This essay originally appeard in Education Post.
Last week a long-simmering debate about which kinds of diversity—ideological, political, socioeconomic, racial or ethnic—should matter most in our education reform community boiled over into public view.
This debate comes at an interesting time in my life because I am in the middle of a year-long leadership development program—50CAN’s Education Advocacy Fellowship—which was created to provide an on-ramp for more people to serve as education reform leaders. This experience has led me to realize something so simple it’s perhaps overlooked in all the back and forth in this debate:
There is more than enough work to go around.
It is exactly because of the scale and complexity of the challenges we face, and the numerous gaps left unfilled, that increasingly the best work in education advocacy is being carried out by coalitions that span the traditional divides.
That means intentionally elevating both ideologically diverse and racially and socioeconomically diverse leaders because we all have something to contribute that is unique and different. Making room for a greater diversity of voices doesn’t have to mean asking anyone to step back from their work.
During my time in the 50CAN fellowship, I have come to learn from and respect the contributions made by conservatives who don’t look like me. They in turn have made time to listen to me and other emerging leaders with firsthand experience of the ways our education system has left poor kids and children of color behind. We both leave a little wiser because we are taking the time to truly listen to each other.
WHERE I COME FROM
Often in my meetings with new people, I make time at the beginning to share why I feel so strongly about the need for change.
I come to this work in Arizona by way of Compton, California, where I grew up.
My parents loved us very much but they struggled to give us everything they knew we needed. Life wasn’t easy. We didn’t have a lot of money, our neighborhood wasn’t safe, and the neighborhood schools we were zoned for were dropout factories.
My parents were only able to save up enough money to send one of us to a Jesuit high school. They chose me. My brother Ulysses had to stay behind in the public high school. Four years later, when at 18 I became the first in our family to be accepted to college, my brother was entering the Los Angeles County jail. Four years after that, as I walked across the stage as a graduate of University of California, Berkeley, my brother was entering the penitentiary system for the second time.
HERE’S WHAT HAPPENED
My brother and I had the same parents and the same potential. We lived in the same household and we shared the same Mexican heritage. But there was one thing that we did not have in common: We did not have the same educational opportunity because only one of us was able to attend a high school that worked.

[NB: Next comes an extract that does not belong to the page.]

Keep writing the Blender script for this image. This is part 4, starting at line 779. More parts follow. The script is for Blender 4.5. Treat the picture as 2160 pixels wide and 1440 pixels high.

I know that access to educational opportunity is what made our lives as different as they are.
It’s a conclusion that left a scar on my heart. I went to college determined to become a lawyer so I could fight for people like my brother as a public defender. But as I reflected on what happened to him I came to the conclusion that as a public defender I would reach him too late.
I decided instead to become the teacher he never had, the one who would understand him, who would take the time to connect with him; the one who he would remember later in life thinking, “If not for this teacher, I would be in jail.”
The difficult truth is that my path diverged from my brother’s so dramatically because we ration high-quality education in our country. There just aren’t enough good schools to go around and it’s students from low-income families—like my brother—who pay the price with their freedom. The research and statistics show us this is true but for me this reality was much more stark because it is also my life.
I live with that difficult truth every day. It opened my eyes in a way that will never be closed.
Most education reformers are committed to this work because we believe you don’t need to ration good schools. It is our firm conviction that if we can muster the political will, we can create a system where everyone has an opportunity to get a high-quality education, regardless of address.
It would be ironic, then, if in our quest to achieve these ambitious educational goals we slipped back into the mindset that causes us to think we need to ration leadership roles: that in order for progressive people of color to take a step forward, white conservatives need to take a step back.
I don’t believe that, because that is the mindset of defeat. And defeat is the one thing we cannot accept. The price—paid in the broken dreams of kids like my brother—is simply too high.
WHAT REAL LEADERSHIP IS ABOUT
Over the past year I have witnessed time and time again how the education reform community in Arizona has embraced a broader conception of leadership. It starts at the top with leaders—like Lisa Keegan, the former superintendent of public instruction and the executive director of A for Arizona, and Tommy Espinoza, president and CEO of Raza Development Fund.
Lisa and Tommy have worked tirelessly to bring new voices into Arizona’s education reform community and open up more opportunities for new people to lead. They have sought out partnerships across the political, racial and ethnic boundaries that too often divide us as a state and put the needs of kids above the jockeying for the spotlight among adults.
Most importantly they have modeled what real leadership is all about: making the people around you more powerful rather than positioning yourself as gatekeepers to their success.
While I am still early in my journey as an education advocate, I am convinced that the states that will make the most progress in transforming their education systems will be the ones that adopt a mindset not of scarcity but of abundance. States led by education reformers who are constantly looking for ways to make room for as many people as are willing to commit their hearts and minds to this cause.
This approach of addition not subtraction increasingly defines the Arizona education reform community of which I am proud to be a part. I believe it points the way forward for an education advocacy movement strong enough, and diverse enough, to achieve our ambitious goals.